Instructions to follow - Quote the material below exactly as written, from the first line to the line that holds "ng.links.new(ti.outputs[0], allj.inputs[0])", endpoints included.

Information shown -
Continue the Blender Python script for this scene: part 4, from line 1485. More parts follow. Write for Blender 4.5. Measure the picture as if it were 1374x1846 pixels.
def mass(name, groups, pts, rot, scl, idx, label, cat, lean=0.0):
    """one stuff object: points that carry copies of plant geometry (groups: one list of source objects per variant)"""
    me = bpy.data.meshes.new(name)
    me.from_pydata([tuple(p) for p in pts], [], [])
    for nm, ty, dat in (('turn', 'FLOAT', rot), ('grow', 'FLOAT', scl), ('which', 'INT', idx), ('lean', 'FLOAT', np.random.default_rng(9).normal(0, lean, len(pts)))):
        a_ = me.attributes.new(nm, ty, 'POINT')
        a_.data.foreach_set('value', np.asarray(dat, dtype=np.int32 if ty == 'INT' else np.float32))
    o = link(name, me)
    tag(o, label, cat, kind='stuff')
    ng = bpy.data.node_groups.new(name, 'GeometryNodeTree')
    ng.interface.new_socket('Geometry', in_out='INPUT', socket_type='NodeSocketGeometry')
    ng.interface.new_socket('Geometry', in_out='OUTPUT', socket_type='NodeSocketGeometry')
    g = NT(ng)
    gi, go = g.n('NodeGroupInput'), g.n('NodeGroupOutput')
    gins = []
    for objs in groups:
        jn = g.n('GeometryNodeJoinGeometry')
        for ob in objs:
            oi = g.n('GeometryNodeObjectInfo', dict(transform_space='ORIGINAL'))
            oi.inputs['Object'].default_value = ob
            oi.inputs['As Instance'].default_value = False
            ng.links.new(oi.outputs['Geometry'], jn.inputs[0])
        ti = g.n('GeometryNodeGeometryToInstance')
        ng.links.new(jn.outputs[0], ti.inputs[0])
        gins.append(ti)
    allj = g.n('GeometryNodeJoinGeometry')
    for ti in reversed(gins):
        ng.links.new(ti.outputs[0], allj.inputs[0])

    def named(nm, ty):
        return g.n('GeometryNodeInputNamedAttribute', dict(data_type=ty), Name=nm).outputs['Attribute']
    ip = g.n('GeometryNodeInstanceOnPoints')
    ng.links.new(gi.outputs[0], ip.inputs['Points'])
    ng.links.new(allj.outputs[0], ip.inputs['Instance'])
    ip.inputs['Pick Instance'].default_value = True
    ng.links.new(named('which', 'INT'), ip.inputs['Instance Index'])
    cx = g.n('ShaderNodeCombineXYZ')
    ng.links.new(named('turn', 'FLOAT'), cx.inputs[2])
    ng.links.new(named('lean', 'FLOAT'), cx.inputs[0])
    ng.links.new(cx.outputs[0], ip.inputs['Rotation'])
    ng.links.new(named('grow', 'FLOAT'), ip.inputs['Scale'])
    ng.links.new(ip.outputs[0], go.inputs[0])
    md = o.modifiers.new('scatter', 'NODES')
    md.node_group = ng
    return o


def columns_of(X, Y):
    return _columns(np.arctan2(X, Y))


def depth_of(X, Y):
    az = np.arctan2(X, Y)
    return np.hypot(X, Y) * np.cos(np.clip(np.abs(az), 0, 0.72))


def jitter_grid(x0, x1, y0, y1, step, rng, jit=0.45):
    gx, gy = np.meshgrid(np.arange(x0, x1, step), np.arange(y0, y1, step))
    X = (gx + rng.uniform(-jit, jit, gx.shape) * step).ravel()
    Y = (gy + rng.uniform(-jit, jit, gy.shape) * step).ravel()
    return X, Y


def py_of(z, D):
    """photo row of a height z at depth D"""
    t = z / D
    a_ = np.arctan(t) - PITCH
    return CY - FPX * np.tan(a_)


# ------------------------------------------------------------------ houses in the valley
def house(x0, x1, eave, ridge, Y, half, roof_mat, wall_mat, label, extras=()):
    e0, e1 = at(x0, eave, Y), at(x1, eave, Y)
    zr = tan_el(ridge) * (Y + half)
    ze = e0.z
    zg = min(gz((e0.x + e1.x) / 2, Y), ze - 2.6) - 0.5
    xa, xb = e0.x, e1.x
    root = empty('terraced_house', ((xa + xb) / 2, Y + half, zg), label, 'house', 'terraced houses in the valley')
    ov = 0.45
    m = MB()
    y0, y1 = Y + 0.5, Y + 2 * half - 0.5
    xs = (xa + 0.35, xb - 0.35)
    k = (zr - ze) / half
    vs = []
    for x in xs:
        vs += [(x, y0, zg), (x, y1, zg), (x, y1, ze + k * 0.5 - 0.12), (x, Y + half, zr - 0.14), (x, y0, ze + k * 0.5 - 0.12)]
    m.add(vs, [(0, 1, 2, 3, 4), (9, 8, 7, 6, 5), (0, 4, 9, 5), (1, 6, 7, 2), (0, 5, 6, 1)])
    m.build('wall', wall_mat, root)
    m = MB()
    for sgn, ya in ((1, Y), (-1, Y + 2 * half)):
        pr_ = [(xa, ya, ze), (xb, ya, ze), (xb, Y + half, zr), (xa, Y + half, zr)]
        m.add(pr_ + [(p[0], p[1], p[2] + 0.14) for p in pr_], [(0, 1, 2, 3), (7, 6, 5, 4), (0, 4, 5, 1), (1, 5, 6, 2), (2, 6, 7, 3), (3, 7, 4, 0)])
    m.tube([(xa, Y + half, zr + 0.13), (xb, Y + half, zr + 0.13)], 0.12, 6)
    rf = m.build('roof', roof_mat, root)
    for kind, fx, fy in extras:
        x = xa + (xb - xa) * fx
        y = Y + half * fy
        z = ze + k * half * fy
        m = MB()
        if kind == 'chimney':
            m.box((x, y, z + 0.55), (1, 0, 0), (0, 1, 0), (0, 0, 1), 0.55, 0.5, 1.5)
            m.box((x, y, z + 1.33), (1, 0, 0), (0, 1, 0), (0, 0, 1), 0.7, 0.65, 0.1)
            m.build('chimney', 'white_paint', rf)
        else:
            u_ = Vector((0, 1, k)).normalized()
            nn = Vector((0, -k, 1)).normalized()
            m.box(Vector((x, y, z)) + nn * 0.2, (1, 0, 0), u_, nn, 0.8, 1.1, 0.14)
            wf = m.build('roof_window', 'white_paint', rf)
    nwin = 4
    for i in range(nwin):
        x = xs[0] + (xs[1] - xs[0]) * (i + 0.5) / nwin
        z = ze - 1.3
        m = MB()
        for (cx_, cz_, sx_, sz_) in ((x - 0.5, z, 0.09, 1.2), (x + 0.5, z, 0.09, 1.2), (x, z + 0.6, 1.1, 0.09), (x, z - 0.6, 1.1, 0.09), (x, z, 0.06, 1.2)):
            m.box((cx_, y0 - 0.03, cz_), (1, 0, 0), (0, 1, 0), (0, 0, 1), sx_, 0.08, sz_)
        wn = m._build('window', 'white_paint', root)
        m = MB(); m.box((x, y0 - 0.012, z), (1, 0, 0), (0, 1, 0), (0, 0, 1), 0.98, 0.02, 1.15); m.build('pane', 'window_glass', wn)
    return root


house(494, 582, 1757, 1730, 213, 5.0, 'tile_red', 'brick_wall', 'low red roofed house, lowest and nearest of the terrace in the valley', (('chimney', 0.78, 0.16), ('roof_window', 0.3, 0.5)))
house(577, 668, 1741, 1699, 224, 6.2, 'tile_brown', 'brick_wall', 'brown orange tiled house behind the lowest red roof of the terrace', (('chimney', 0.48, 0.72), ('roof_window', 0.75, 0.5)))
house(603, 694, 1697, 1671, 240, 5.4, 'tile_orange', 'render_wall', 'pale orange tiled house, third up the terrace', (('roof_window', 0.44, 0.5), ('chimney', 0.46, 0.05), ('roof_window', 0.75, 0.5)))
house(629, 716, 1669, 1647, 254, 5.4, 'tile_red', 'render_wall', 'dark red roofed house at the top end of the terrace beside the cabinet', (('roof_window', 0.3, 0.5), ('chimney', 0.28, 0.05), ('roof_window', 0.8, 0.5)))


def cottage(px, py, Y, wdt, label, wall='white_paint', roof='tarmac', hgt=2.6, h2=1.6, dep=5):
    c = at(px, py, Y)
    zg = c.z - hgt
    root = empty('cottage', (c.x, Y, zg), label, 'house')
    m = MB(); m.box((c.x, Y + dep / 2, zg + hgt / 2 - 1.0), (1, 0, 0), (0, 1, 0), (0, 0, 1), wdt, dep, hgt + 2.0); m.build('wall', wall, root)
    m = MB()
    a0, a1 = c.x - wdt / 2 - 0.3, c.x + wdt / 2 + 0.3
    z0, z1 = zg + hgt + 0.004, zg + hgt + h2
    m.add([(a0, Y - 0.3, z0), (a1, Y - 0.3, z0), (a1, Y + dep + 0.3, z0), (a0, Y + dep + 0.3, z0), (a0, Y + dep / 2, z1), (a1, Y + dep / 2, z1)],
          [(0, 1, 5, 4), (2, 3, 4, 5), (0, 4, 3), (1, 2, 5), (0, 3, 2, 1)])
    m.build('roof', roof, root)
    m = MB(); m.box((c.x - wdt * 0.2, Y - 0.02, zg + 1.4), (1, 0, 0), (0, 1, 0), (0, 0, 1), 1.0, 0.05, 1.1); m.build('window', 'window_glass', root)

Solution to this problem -
Continue the Blender Python script for this scene: part 4, from line 1485. More parts follow. Write for Blender 4.5. Measure the picture as if it were 1374x1846 pixels.
def mass(name, groups, pts, rot, scl, idx, label, cat, lean=0.0):
    """one stuff object: points that carry copies of plant geometry (groups: one list of source objects per variant)"""
    me = bpy.data.meshes.new(name)
    me.from_pydata([tuple(p) for p in pts], [], [])
    for nm, ty, dat in (('turn', 'FLOAT', rot), ('grow', 'FLOAT', scl), ('which', 'INT', idx), ('lean', 'FLOAT', np.random.default_rng(9).normal(0, lean, len(pts)))):
        a_ = me.attributes.new(nm, ty, 'POINT')
        a_.data.foreach_set('value', np.asarray(dat, dtype=np.int32 if ty == 'INT' else np.float32))
    o = link(name, me)
    tag(o, label, cat, kind='stuff')
    ng = bpy.data.node_groups.new(name, 'GeometryNodeTree')
    ng.interface.new_socket('Geometry', in_out='INPUT', socket_type='NodeSocketGeometry')
    ng.interface.new_socket('Geometry', in_out='OUTPUT', socket_type='NodeSocketGeometry')
    g = NT(ng)
    gi, go = g.n('NodeGroupInput'), g.n('NodeGroupOutput')
    gins = []
    for objs in groups:
        jn = g.n('GeometryNodeJoinGeometry')
        for ob in objs:
            oi = g.n('GeometryNodeObjectInfo', dict(transform_space='ORIGINAL'))
            oi.inputs['Object'].default_value = ob
            oi.inputs['As Instance'].default_value = False
            ng.links.new(oi.outputs['Geometry'], jn.inputs[0])
        ti = g.n('GeometryNodeGeometryToInstance')
        ng.links.new(jn.outputs[0], ti.inputs[0])
        gins.append(ti)
    allj = g.n('GeometryNodeJoinGeometry')
    for ti in reversed(gins):
        ng.links.new(ti.outputs[0], allj.inputs[0])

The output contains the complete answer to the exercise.